As far as how I feel towards religion- I can’t whole-heartedly believe in something or someone, who I have not seen, or felt. And even If I had seen or felt, I could not instill my complete devotion, and faith into anything, or anyone other than myself.
During my christening, I was pretty old, about 10 and while the priest was talking, (I couldn’t understand half the things he was saying, cuz they sing while they talk) But One thing that stood out to me was that he said something like “You shall love God(or Jesus was it?) more than your mother and father” and I remember thinking at that moment, --I can’t do that-- and I actually began to worry, cuz I was told by this “holly priest” that that’s how I’m supposed to feel. And that’s probably when I began to doubt this “God” because I figured, if he was so “good” he wouldn’t demand such a thing.
Reminds me of this too_ I always loved this quote.
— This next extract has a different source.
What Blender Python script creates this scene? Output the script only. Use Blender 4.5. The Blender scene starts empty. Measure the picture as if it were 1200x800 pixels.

“When I was young I had an elderly friend who used often to ask me to stay with him in the country. He was a religious man and he read prayers to the assembled household every morning. But he had crossed out in pencil all the passages that praised God. He said that there was nothing so vulgar as to praise people to their faces and, himself a gentleman, he could not believe that God was so ungentlemanly as to like it.”